Earlier in the week, Omega's Steven Einhorn said his firm
believed stocks would rebound. The S&P lost more than 11 percent
in a six-day run of losses before recovering, gaining 6 percent
on Wednesday and Thursday combined. ID:nL1N1101FQ
Greenlight investors, tracking the fund's returns, said
Einhorn is likely down by double digits this month, further
worsening a year in which he was down 9 percent through July. A
spokesman declined to comment.
Similarly, an 8 percent drop in Valeant VRX.TO in the last
five days, plus Facebook's 9.5 percent decline and a 12 percent
tumble in Netflix, also hurt big funds.
At William Ackman's Pershing Square Capital Management,
Valeant makes up roughly one third of the portfolio and the
billionaire investor said on Wednesday that his 10 percent gain
through the end of July was gone - he's down 13.1 percent in
August through the 25th.
The declines in Facebook and Netflix were big detractors for
Philippe Laffont's Coatue Management, while Netflix was the
number one drag on Tiger Global in the last five days, according
to Symmetric, which tracks and analyzes public U.S. hedge fund
stock holding reports. Shares of Netflix are still up 141
percent for 2015.

CROWDED NAMES
Hedge fund investors have long complained that when stocks
fall, many big-name funds lose money at the same time. Whether
managers swap stock picks at private dinners or find tips at
conferences, they worry funds no longer deliver the uncorrelated
investments they promise.
"Hedge funds do love the crowded names and the bigger a fund
gets, the more likely it is we see them in common names," said
Brad Balter, managing partner at Balter Capital, which invests
with hedge funds.
But some investors also say there is good reason to crowd
into some stocks, largely because they are the ones expected to
perform well. The drop in Apple (NASDAQ:AAPL), one of the hedge fund
industry's most widely held names, has been largely reversed,
easing the initial sting on portfolios.
"Sometimes the fundamentals are extremely compelling," said
Troy Gayeski, who invests in hedge funds at SkyBridge Capital.

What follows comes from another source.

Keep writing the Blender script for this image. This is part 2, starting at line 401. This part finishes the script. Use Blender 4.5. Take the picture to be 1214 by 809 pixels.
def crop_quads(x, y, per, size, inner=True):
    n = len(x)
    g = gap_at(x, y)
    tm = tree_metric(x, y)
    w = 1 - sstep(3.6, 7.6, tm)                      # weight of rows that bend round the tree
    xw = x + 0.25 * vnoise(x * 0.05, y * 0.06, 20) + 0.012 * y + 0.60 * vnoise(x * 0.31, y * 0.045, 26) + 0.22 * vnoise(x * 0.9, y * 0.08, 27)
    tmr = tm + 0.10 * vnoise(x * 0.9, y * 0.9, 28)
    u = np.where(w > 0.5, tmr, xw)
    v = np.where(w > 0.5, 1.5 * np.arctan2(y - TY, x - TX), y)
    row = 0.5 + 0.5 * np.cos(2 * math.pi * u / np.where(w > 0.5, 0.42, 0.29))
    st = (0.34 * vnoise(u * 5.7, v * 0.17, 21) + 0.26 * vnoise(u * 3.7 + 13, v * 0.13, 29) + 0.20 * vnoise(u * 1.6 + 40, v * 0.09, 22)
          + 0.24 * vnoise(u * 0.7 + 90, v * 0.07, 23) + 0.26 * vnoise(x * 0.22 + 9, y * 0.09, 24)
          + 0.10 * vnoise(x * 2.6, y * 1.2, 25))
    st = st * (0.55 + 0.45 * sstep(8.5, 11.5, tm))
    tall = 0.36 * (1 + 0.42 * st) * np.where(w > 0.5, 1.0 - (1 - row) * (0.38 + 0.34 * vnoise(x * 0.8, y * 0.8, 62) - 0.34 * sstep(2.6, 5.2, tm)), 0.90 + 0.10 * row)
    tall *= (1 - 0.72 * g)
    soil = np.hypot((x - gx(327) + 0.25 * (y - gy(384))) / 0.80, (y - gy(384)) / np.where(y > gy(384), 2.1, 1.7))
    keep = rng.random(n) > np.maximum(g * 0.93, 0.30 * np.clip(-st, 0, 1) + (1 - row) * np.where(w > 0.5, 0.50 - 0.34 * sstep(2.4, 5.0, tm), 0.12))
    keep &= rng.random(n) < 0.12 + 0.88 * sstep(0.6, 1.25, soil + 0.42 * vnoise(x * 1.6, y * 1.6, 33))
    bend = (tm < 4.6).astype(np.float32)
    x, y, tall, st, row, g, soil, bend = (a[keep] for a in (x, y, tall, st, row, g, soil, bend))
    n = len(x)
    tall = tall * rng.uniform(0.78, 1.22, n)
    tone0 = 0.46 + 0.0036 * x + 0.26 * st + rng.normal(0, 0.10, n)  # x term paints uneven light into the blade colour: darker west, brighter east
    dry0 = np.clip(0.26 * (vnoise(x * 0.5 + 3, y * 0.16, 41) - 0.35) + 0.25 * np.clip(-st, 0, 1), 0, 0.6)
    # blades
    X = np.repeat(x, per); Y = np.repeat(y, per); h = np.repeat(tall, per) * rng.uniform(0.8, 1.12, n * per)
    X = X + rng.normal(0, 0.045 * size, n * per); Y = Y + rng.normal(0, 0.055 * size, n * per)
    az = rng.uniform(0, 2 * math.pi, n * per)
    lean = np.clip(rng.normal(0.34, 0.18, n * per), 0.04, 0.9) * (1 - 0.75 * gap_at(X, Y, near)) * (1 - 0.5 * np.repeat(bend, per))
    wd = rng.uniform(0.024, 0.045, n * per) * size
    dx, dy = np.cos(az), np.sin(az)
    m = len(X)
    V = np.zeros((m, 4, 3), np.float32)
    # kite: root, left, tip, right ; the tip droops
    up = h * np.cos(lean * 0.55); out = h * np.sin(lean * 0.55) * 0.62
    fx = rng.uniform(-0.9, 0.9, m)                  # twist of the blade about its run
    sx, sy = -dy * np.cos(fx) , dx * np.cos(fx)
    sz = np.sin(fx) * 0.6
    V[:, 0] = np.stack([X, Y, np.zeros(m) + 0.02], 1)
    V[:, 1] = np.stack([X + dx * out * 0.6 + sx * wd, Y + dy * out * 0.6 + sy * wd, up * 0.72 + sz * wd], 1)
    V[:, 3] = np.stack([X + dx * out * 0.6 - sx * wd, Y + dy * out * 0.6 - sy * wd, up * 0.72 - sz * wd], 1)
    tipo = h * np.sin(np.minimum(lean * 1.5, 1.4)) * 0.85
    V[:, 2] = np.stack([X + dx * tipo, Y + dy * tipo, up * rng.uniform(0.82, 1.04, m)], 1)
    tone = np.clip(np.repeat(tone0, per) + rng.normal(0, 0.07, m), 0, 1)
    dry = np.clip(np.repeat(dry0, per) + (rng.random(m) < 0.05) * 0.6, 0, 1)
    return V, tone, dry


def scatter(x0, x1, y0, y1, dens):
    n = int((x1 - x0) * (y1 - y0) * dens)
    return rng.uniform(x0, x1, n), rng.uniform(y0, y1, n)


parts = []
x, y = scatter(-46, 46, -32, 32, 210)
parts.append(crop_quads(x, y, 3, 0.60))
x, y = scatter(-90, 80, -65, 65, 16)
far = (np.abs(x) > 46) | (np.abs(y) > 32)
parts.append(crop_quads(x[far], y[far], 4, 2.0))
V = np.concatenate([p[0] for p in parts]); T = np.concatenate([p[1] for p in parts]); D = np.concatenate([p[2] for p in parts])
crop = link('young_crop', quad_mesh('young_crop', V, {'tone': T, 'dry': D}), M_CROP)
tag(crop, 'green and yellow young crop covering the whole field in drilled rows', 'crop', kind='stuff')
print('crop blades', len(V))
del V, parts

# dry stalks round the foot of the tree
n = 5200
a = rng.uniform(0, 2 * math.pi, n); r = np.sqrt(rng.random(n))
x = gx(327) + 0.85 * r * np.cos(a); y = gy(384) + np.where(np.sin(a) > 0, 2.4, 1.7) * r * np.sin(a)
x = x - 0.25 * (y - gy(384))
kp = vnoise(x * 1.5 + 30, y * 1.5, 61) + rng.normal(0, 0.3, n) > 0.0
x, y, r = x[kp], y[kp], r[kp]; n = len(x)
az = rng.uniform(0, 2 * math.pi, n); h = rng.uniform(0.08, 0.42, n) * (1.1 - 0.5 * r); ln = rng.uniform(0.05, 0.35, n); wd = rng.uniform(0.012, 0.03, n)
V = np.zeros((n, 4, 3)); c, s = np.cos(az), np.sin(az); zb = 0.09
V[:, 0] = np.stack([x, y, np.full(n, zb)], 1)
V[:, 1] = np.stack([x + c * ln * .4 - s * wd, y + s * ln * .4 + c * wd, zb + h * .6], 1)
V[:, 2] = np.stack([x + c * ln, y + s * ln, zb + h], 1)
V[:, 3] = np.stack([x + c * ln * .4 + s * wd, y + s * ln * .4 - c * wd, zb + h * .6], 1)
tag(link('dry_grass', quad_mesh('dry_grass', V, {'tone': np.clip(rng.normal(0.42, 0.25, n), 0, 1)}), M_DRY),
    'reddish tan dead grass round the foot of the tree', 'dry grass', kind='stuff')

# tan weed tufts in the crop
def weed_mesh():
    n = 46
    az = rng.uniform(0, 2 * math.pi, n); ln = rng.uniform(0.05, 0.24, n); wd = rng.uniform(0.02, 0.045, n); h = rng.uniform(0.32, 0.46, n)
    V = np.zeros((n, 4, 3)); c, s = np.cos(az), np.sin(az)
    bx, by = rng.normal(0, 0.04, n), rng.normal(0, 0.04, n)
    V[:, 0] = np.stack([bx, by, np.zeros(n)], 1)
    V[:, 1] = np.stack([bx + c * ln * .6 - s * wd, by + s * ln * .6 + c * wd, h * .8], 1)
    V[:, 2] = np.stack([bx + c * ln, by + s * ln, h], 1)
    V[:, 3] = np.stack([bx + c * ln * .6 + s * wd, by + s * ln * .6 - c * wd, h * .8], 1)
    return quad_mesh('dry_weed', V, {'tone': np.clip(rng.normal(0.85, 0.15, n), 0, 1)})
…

"This is the case primarily for healthcare names where
fundamentals are improving, valuations are very reasonable, and
continued accretive transactions are highly probable."
Some healthcare oriented funds, including Perceptive Life
Sciences Offshore Fund and CCI Micro Healthcare Partners Ltd,
have been among the industry's most successful this year. Among
S&P 500 sectors, health care is one of just two in positive
territory in 2015, having gained 3.1 percent on the year.
Even as hedge funds were seen as trying to trim their
positions in the wake of this week's sharp losses, many are
expected to stick with the names they like. Ackman, for example,
said he had not made significant adjustments to his portfolio.
Long-term investors expect hedge funds to perform better,
especially if markets trend lower.
"If we look at how hedge funds have performed over these
times of drawdowns, they've done a whole lot better than the
average fund," said David Saunders, founding managing director,
K2 Advisors, which invests with dozens of hedge funds.